Often when people have claimed their accounts were hacked, I didn’t believe them. It’s just the most convenient excuse. But perhaps it was often what happened to me just now, where they aren’t sure, but it is easier to disown it, especially if it was something you didn’t intend to say and don’t feel. But unless I see something I’m certain I didn’t write, I won’t do that.  But I will ask for, and I think people should always be afforded, a chance to explain. 

I am a child of the internet, and I’ve written tons of stuff on my old website, on Twitter, on Facebook, on message boards and in emails that I knew I might be challenged about if I ever entered public life, and it was part of my personal stance in life to not let this make me censor myself. Unlike so many people, I’ve always been prepared to own the stuff I’ve said, so long as I was permitted the opportunity to explain the context in which I said it and be heard. 

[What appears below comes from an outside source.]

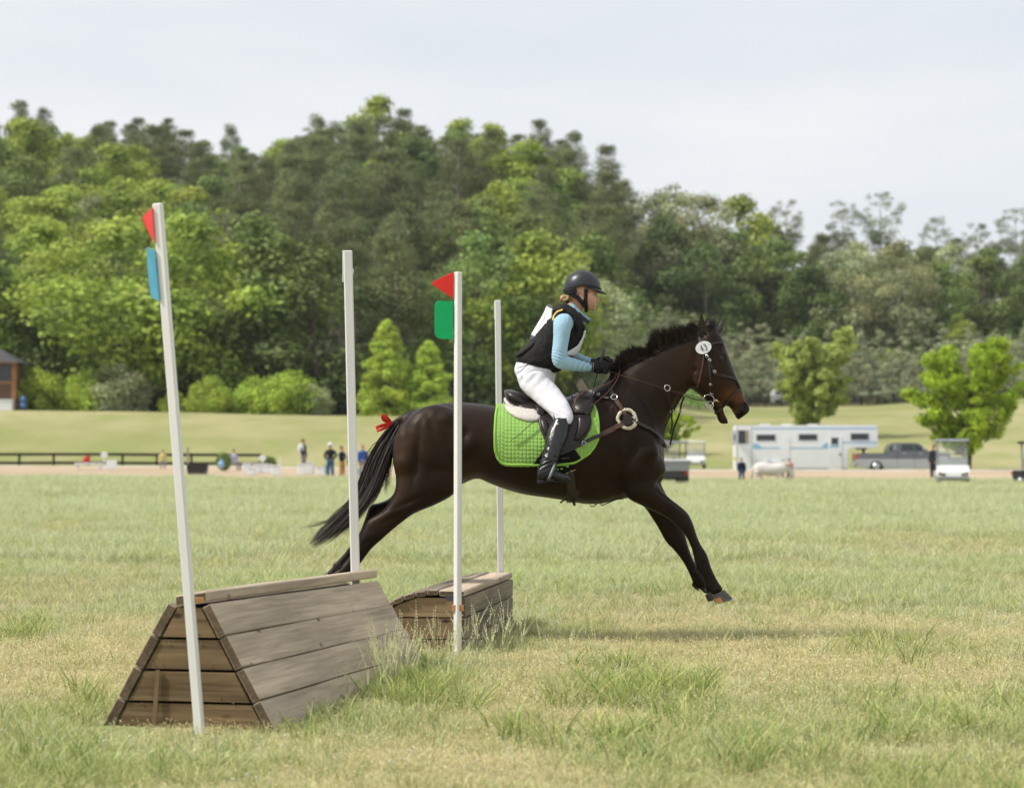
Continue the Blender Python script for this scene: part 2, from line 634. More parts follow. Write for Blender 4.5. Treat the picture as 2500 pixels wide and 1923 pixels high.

But this is one of the thorny things about the internet we have to figure out. In an environment where off-the-cuff comments live forever, do you then ban off-the-cuff comments? I don’t think so. 

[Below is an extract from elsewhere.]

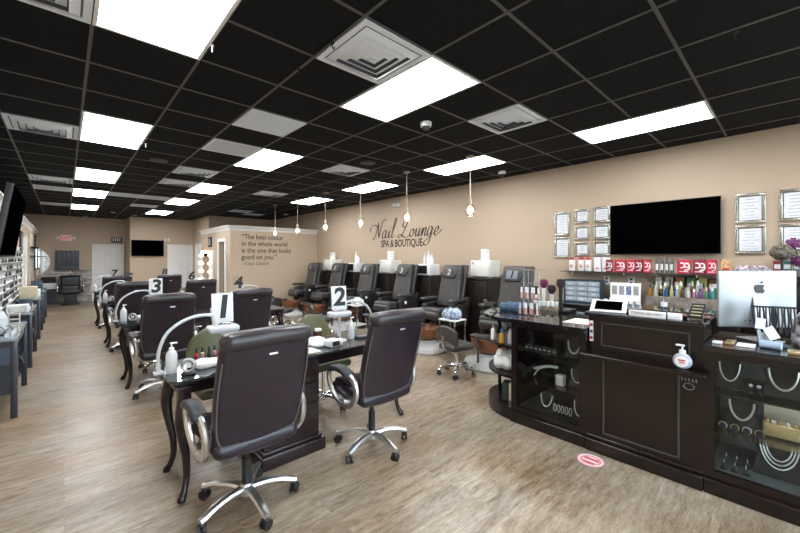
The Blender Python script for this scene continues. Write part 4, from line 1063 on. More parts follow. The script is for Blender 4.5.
# left countertop: polish riser, tubes, brushes
t = thing('acrylic_riser', 'tall clear acrylic display riser on the rounded end of the counter', 'display stand', (3.55, 1.86, .994))
for (x, z) in ((0, .0), (.02, .16), (.04, .32)): MB().bb(x-.07, x+.07, -.11+x, .11-x, z, z+.006).build('tier', ACRYL, t)
for sx in (-1, 1):
    for sy in (-1, 1): MB().cyl((sx*.05+.03, sy*.06, .006), (sx*.05+.03, sy*.06, .46), .005, n=8).build('post', ACRYL, t)
MB().bb(-.04, .12, -.10, .10, .46, .466).build('top_plate', ACRYL, t)
GL = [pm('gloss_pink', (.62, .35, .34), .25), pm('gloss_rose', (.55, .22, .24), .25), pm('gloss_nude', (.60, .47, .38), .25)]
for q in range(12):
    r_, c_ = divmod(q, 6); lab = 'slim %s lip gloss tube on the acrylic riser, %s tier, number %s' % (['pink', 'rose', 'nude'][q % 3], ['lower', 'upper'][r_], ['one', 'two', 'three', 'four', 'five', 'six'][c_])
    b = thing('lip_gloss', lab, 'lip gloss', (3.50+.03*r_ +.03*(c_ % 2), 1.945-.034*c_, 1.0005+.160*r_), 0, 'lip glosses on the acrylic riser')
    MB().lathe([(0, 0), (.011, 0), (.011, .06), (0, .06)], n=10).build('tube_body', GL[q % 3], b)
    MB().lathe([(0, .06), (.010, .06), (.009, .115), (0, .116)], n=10).build('cap', WPLAS if q % 4 else SILVER, b)
t = thing('white_pen_rack', 'row of small white pots beside the acrylic riser', 'rack', (3.66, 1.72, .994), R(20))
MB().rb((0, 0, .05), (.06, .20, .10), .006).build('rack_body', ACRYL, t)
for q in range(5): MB().rb((0, -.08+.04*q, .115), (.045, .032, .05), .006).build('pot', WPLAS, t)
crumple('blue_cloth', 'dark blue folded cloth on the counter end behind the acrylic riser', 'cloth', (3.72, 2.16, .994), (.22, .24, .07), pm('blue_cloth', (.05, .10, .17), .8, var=.5), 41)
t = thing('acrylic_slope', 'clear sloping acrylic panel left of the riser on the counter end', 'display stand', (3.50, 2.16, .994), R(30))
MB().bb(-.09, .09, -.12, .12, 0, .005).bb(-.09, .09, -.003, .003, 0, .19, M=Matrix.Translation((0, .05, .004)) @ Matrix.Rotation(R(-48), 4, 'X')).build('panel', ACRYL, t)
tag(MB().rb((0, 0, .016), (.22, .50, .032), .008).build('brush_tray', BTOP, None, (4.00, 1.86, .994)), 'long black tray under the makeup brushes on the left countertop', 'tray')
PUFF = pm('brush_hair', (.03, .018, .022), .9, var=.5, scale=200, bump=.5); PUFF2 = pm('brush_hair_plum', (.14, .02, .07), .9, var=.5, scale=200, bump=.5)
for q, (y, h, pf, wh, lab) in enumerate([(2.02, .17, PUFF, 1, 'dark makeup brush with white handle, leftmost on the black tray'), (1.92, .25, PUFF2, 1, 'tall plum coloured makeup brush with white handle on the black tray'),
                     (1.83, .19, PUFF, 1, 'dark makeup brush with white handle, third from left on the tray'), (1.73, .26, PUFF, 0, 'tall dark makeup brush with dark handle, rightmost on the tray')]):
    b = thing('makeup_brush', lab, 'makeup brush', (3.98, y, 1.0265), 0, 'makeup brushes on the tray')
    MB().lathe([(0, 0), (.024, 0), (.024, .035), (0, .035)], n=12).build('holder', BLACK, b)
    MB().lathe([(0, .03), (.013, .03), (.018, h*.45), (.020, h-.03), (0, h-.03)], n=12).build('handle', WPLAS if wh else BLACK, b)
    MB().lathe([(0, h-.035), (.020, h-.035), (.042, h+.0), (.046, h+.03), (.036, h+.058), (0, h+.068)], n=16).build('bristles', pf, b)
tag(MB().rb((0, 0, .002), (.30, .22, .004), .001).build('paper_sheet', WPAPER, None, (3.50, 1.33, .994)), 'white sheet of paper on the left countertop against the podium', 'paper')
# right countertop: computer, roll, necklaces, bag
ALU = pm('aluminium', (.36, .37, .39), .38, .7, var=.02)
t = thing('desktop_computer', 'silver all-in-one desktop computer seen from behind on the right countertop', 'computer', (3.68, .19, .994), math.atan2(-.385, .36)+pi)
def bulge(x, y, z): return (x, y+(.02*(1-(x/.27)**2)*(1-(z/.21)**2) if y > 0 else 0), z)
MB().rb((0, 0, .29), (.53, .022, .41), .008, 6, 2, bulge).build('display_body', ALU, t)
MB().bb(-.255, .255, -.013, -.011, .15, .485).build('display_screen', SCREEN, t)
MB().rb((0, .03, .004), (.19, .17, .008), .003).rb((0, .055, .15), (.10, .008, .30), .003, M=Matrix.Translation((0, .02, 0)) @ Matrix.Rotation(R(8), 4, 'X')).build('stand', ALU, t)
# fruit emblem on the back: body with bite, leaf
LG = pm('emblem_black', (.02, .02, .022), .2)
def emblem(sc):
    body = []
    pts = [(0, .30), (.14, .36), (.30, .33), (.40, .22), (.33, .14), (.29, 0.0), (.33, -.13), (.44, -.21), (.36, -.38), (.22, -.50), (.10, -.49), (0, -.455), (-.10, -.49), (-.22, -.50), (-.38, -.34), (-.46, -.10), (-.43, .16), (-.30, .32), (-.14, .36)]
    return [Vector((p[0]*sc, p[1]*sc)) for p in pts]
e = MB().prism([(p.x, p.y) for p in emblem(.075)], .0, .002, 'y')
e.prism([(.002, .030), (.006, .045), (.022, .054), (.020, .040)], 0, .002, 'y')
eo = e.build('emblem', LG, t); eo.location = (.0, .031, .37); eo.scale = (-1, 1, 1)
for q in range(7): MB().bb(-.10+.032*q-.009, -.10+.032*q+.005, .0, .002, -.003, .003).build('vent_slot', LG, t, (0, .0205, .135))
t = thing('necklace_stand', 'black stand hung with dark tassel necklaces and white tags beside the computer', 'jewellery stand', (3.46, .095, .994), R(-70))
MB().rb((0, 0, .008), (.14, .12, .016), .004).cyl((0, 0, .01), (0, 0, .26), .008).cyl((-.11, 0, .26), (.11, 0, .26), .007).build('stand', BLACK, t)
for q in range(7):
    x = -.09+.03*q; MB().tube(cr([(x-.008, 0, .26), (x-.010, -.012, .17), (x, -.014, .10-.01*(q % 3)), (x+.010, -.012, .17), (x+.008, 0, .26)], 4), .005, 6).build('strand', BLKM if q % 2 else pm('grey_beads', (.03, .03, .035), .6), t)
MB().rb((0, 0, 0), (.055, .004, .085), .002, M=Matrix.Translation((-.02, -.03, .09)) @ Matrix.Rotation(R(-28), 4, 'Y')).build('price_tag', WPAPER, t)
MB().rb((0, 0, 0), (.05, .004, .07), .002, M=Matrix.Translation((-.075, -.03, .15)) @ Matrix.Rotation(R(5), 4, 'Y')).build('price_tag', WPAPER, t)
crumple('patterned_bag', 'black and white patterned bag at the right edge on the countertop', 'bag', (3.60, -.05, .994), (.14, .12, .20), pm('zebra_pattern', (.42, .42, .43), .7, var=.95, scale=26), 51)
t = thing('blue_roll', 'pale blue paper roll lying in front of the necklace stand', 'roll', (3.35, .105, .994), R(80))
MB().cyl((-.05, 0, .026), (.05, 0, .026), .026, n=20).build('roll', pm('pale_blue', (.38, .48, .62), .6), t)
for q, (x, y, s_, c_, lab) in enumerate([(3.38, .30, (.16, .05, .012), GOLD, 'gold toned hair clip on the right countertop'), (3.30, .36, (.07, .05, .014), WPLAS, 'small white card stack at the left end of the right countertop'), (3.34, .22, (.12, .09, .010), WPAPER, 'white leaflet lying under the computer'), (3.28, .0, (.09, .06, .02), GOLD, 'small gold tin at the right edge of the countertop')]):
    tag(MB().rb((0, 0, s_[2]/2), s_, .003, 1, 2).build(['hair_clip', 'card_stack', 'leaflet', 'gold_tin'][q], c_, None, (x, y, .994)), lab, ['hair clip', 'cards', 'leaflet', 'tin'][q])
# floor sticker
t = thing('floor_sticker', 'round pink and white distancing sticker on the floor before the podium', 'floor sticker', (3.02, 1.08, .0005))
MB().lathe([(0, 0), (.098, 0), (.098, .0015), (0, .0015)], n=32).build('disc', pm('sticker_pink', (.72, .28, .32), .5, var=.1), t)
MB().tube([(cos(2*pi*i/32)*.082, sin(2*pi*i/32)*.082, .0015) for i in range(32)], .004, 6, closed=True).build('ring', WPAPER, t)
for q, wdt in enumerate([.08, .12, .10, .05]): MB().bb(-.05+.03*q, -.037+.03*q, -wdt/2, wdt/2, .0014, .0022).build('print_line', WPAPER if q % 2 else pm('red_print', (.5, .03, .03), .5), t)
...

Sensitivity goes both ways. I’ve always thought Black people were too sensitive about stuff other people say that we find offensive. Like I’ve been saying about sexual assault cases, you have to consider who a person is and what their record of behavior has been. If there are a couple of wacky, error-ridden paragraphs that could be taken as antisemitic on a blog dedicated to the talent, beauty and general awesomeness of Jewish girls, wouldn’t it make the most sense to assume that was an error of some kind?  We all need to be sensitive about what we say. Not politically correct—sensitive. But we as a society need to be sensitive enough to give people the benefit of the doubt for things said or written in an emotional or impulsive state. 

I panicked this afternoon because I’ve always had this deep dark fear that after all I’ve done to avoid fame, my introduction to it would be a negative media circus surrounding something bad I did, or was reputed to have done. But I keep hearing in my mind a line from a clip in this movie I love—“You’re worryin’ too much!”. I do. 

One of my all-time favorite albums is a jazz record, by a girl from New York who plays the piano, Rachel Z. It’s called Trust The Universe. I’ve been listening to it for about twenty years, but I’m still working on how to do that. I really shouldn’t be worried, but when you care about someone, you always worry about anything you’ve done that might hurt their feelings. The fear that made me panic was that this Jewish girl I told would come here and that stuff I didn’t intend to be up would be the first thing she would read. But if Jewish girls are as smart as I think they are, they know that I’m not antisemitic, and probably knew it before I started this blog.  I’m sure even Jewish girls get mad at Jews sometimes just like I get mad at Black people sometimes. 

I just need to stop being neurotic, and get back to work...if you can call this work. It’s all I feel I can do right now anyway. It feels weird writing this now knowing that I might have an audience. Scary. I don’t know what’s scarier: an audience of many or an audience of the one Jewish girl I told. But there’s no way she’d be able to resist telling the other Jewish girls she knows, right?  I need to spend all day tomorrow editing...that is if I don’t get arrested. Oh wait, I was going to stop worrying. 

The funny thing is, after I had told her about this blog, I felt so much better.  Almost ecstatic. It was kind of the moment I had been waiting for, to have a reason to feel like it was the right time to share it. I started thinking and hoping that this might be the point that things will start to turn around for me, and I’ll find some Jewish girl allies and be able to get my life back on track. I just felt like such a dumbass when I noticed how unready for prime time it was and that it included some erroneously published “hot mike” outtakes. But I gotta get back to writing. I’m not bipolar, but I’m so sensitive that worries and problems can really knock me on my heels. 

Now its going to get really embarrassing, because the next thing I was going to publish is about...porn.